SHPO's recognition of the site's historic significance also suggests that the task of coming up with a plan for its future--one that is sympathetic and creative and ultimately of greater value to the community than simply demolishing everything--might better be handled by the Historic Preservation Commission than the Common Council. The HPC could seek the assistance of Hudson residents who have expertise in designing exhibitions and interpretative programs or an interest in conceptualizing a public use for this particular site. The Council would still have to approve the plan; they just wouldn't have to create it.


  1. "Their great frustration was that the Furgarians never cooperated and came up with their choices."

    The reason for this is that the end use has never been determined/stated.

    Kind of silly to remove fishermen using the property for the pre-historic use to build a museum to the historic use.

    Furthermore, many of the Furgarians have a single word of advice to those who plan to take a cabin and turn it over to block the historic use: "insurance."

  2. But you have to be amazed that we're even having this conversation, Joe.

    I'd offer two things to follow your perfectly reasonable (and Federally supported) argument about access, the first having to do with the leasing of shacks for commercial purposes and the second with an unrelated another idea.

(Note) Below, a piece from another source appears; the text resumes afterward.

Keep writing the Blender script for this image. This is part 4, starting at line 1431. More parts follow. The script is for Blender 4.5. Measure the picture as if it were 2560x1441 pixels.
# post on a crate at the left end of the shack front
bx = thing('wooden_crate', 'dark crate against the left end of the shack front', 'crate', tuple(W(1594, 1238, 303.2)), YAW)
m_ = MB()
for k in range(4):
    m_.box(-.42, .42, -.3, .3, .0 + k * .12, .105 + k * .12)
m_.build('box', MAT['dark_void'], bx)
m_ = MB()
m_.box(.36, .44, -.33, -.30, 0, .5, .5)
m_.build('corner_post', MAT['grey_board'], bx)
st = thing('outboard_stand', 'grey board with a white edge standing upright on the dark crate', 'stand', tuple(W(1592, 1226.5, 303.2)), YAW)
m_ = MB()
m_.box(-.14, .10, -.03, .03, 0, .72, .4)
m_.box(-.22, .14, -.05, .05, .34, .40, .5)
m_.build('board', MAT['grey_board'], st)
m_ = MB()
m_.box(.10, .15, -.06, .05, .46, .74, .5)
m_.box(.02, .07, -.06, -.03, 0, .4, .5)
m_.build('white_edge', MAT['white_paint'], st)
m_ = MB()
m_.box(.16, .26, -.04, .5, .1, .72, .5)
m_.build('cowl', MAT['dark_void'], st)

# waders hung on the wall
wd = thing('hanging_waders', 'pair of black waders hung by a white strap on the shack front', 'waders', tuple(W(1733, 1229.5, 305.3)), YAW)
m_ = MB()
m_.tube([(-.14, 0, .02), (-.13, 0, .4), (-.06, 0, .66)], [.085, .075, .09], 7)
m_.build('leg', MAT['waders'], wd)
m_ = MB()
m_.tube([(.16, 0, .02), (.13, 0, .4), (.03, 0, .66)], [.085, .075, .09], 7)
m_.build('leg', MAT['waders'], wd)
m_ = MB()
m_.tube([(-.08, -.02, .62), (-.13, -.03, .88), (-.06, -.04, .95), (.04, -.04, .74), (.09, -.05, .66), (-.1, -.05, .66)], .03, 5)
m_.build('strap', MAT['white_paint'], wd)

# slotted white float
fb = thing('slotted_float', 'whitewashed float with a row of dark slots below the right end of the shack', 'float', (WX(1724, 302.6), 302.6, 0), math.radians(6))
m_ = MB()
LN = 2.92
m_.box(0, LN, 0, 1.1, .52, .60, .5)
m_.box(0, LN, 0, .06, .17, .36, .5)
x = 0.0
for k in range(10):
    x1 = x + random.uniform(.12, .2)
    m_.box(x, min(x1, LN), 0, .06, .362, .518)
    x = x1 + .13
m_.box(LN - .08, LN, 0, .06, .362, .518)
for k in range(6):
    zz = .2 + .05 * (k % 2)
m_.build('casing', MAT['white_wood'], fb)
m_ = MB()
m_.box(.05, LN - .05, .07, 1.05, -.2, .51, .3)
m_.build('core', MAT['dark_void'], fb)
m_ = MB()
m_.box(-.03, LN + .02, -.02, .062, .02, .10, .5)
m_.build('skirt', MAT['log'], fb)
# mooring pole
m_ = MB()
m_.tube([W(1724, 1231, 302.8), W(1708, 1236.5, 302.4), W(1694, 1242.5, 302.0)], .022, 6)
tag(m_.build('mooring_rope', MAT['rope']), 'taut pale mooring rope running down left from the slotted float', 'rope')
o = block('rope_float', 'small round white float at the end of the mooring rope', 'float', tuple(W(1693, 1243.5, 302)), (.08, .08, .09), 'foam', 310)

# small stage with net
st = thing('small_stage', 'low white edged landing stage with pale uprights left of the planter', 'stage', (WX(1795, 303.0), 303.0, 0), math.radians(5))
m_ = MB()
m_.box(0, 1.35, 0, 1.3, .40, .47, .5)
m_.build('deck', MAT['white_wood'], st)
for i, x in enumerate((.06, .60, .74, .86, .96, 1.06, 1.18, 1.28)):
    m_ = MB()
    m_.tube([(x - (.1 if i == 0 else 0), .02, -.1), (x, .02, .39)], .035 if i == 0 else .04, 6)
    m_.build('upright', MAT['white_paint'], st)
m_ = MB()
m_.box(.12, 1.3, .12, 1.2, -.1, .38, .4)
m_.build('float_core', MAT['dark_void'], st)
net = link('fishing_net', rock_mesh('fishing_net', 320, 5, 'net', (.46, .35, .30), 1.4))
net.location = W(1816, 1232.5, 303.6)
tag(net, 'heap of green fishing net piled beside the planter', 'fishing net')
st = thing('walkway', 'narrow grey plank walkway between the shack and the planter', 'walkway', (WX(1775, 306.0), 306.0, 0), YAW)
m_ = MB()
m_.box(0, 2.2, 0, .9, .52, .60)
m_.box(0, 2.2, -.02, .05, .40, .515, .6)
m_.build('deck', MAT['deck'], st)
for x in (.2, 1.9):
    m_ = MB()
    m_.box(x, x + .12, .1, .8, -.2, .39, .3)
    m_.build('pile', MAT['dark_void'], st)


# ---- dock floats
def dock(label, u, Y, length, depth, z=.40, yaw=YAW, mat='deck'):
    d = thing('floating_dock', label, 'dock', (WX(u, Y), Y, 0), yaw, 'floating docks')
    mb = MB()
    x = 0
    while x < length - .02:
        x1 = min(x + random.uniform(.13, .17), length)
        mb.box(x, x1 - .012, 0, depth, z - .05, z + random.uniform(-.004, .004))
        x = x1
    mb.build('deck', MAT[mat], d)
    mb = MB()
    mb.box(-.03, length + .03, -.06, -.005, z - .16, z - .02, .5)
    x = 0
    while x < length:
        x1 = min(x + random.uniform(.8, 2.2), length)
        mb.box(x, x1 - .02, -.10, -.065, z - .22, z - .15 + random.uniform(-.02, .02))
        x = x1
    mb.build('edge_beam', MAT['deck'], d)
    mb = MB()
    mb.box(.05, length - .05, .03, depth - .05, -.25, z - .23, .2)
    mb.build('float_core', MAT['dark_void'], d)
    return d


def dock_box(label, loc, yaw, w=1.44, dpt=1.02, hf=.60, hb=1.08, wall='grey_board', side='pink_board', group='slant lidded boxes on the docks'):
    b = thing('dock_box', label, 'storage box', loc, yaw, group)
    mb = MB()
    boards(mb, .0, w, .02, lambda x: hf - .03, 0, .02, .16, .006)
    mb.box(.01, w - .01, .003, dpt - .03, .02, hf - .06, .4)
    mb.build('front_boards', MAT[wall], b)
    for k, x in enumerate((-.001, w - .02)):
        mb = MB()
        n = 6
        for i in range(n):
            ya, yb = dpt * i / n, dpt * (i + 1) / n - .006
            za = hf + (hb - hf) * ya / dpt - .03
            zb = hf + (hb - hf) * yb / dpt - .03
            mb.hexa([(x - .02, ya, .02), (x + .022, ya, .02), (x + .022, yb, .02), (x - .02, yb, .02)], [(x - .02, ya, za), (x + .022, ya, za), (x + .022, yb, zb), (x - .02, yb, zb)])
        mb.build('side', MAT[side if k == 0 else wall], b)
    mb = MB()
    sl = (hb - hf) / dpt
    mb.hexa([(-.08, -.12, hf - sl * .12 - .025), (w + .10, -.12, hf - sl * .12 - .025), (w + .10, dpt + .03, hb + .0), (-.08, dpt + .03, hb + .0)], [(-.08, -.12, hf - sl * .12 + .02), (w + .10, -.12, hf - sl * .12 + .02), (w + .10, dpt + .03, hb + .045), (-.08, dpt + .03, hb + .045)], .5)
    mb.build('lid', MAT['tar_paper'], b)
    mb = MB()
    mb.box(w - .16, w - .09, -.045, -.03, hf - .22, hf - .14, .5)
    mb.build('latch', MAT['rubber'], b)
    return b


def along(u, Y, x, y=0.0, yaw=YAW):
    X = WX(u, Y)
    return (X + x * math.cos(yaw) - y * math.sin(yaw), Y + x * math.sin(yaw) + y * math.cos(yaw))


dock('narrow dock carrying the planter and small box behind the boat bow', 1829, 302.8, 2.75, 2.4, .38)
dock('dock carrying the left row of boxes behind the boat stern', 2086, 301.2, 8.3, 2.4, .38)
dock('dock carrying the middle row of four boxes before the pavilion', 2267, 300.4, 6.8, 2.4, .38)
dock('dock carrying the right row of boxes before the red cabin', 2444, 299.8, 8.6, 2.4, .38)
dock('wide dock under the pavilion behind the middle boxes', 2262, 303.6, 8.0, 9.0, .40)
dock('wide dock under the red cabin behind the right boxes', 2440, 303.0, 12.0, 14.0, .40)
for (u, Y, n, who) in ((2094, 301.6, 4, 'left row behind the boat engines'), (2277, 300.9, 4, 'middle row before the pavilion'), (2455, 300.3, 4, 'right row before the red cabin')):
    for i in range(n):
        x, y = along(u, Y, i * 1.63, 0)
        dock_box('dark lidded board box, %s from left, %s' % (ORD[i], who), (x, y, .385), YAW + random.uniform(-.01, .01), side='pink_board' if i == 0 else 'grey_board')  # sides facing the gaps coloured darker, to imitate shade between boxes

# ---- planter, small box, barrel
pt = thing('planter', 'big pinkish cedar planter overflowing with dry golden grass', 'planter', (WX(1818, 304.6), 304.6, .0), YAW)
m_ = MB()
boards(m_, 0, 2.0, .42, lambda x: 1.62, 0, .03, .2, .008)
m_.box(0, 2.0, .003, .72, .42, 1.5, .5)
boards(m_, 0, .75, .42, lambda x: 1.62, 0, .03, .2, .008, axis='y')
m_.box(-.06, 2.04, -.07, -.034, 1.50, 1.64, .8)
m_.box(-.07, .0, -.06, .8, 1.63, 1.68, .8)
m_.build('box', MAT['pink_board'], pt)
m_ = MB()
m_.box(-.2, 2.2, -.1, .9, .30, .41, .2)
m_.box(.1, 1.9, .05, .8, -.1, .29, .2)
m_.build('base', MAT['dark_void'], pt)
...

    It's not true that the city cannot lease waterfront property after it's been properly alienated by the state legislature. If the city doesn't want to, then that's different matter.

    For the second idea, check out this guy talking about his Shad Museum in Haddam, Connecticut. Advance it to 7 minutes to have a look inside:

    It's not one thing or the other. Gossips has the right idea: "What happens to the site must be the outcome of planning that respects its historic value."

    I think Joe's just saying don't forget its value to navigation and water access too, which goes hand in hand.

    1. What's the purpose of a historical site but to remind us of a bygone era? A time where liberty was arbitrarily large because government was infinitesimal.

  3. More importantly Tim, the damage done by separating life long friends and three generations of family members.

    Many of us don't have another 20 years to make 100 new friends.

    This all could have been avoided if only our "servants" were not trying to profit from the sale of public use lands.

    Some of our members are contractors and have 30 years experience in their respective trades.Working together we could have removed the cabins beyond repair, that would have made room for more and new uses at no cost to taxpayers.

    I would like take this opportunity to thank Gossips for publishing most of my rants on this issue and more importantly for NOT publishing the others.

    Thank you Carole!.

    1. Well done, thanks for the laugh Joe!

      Yes, the loss of community is irreparable.

      For me it began when you looked out your door one hot afternoon and saw a pathetic-looking landscape painter struggling at his easel.

      You didn't even ask, you just brought me a beer and said "It really looks like you need this." And I did!

  4. Because there was an immediate need for wharves, and nobody would build them if when the king arrived, he could take them back,the American shore was given to those who could maintain their wharf.

    Anyone who has slipped into the Hudson in the last three years knows that "king" has no clue how to maintain a wharf, let alone how to promote its use.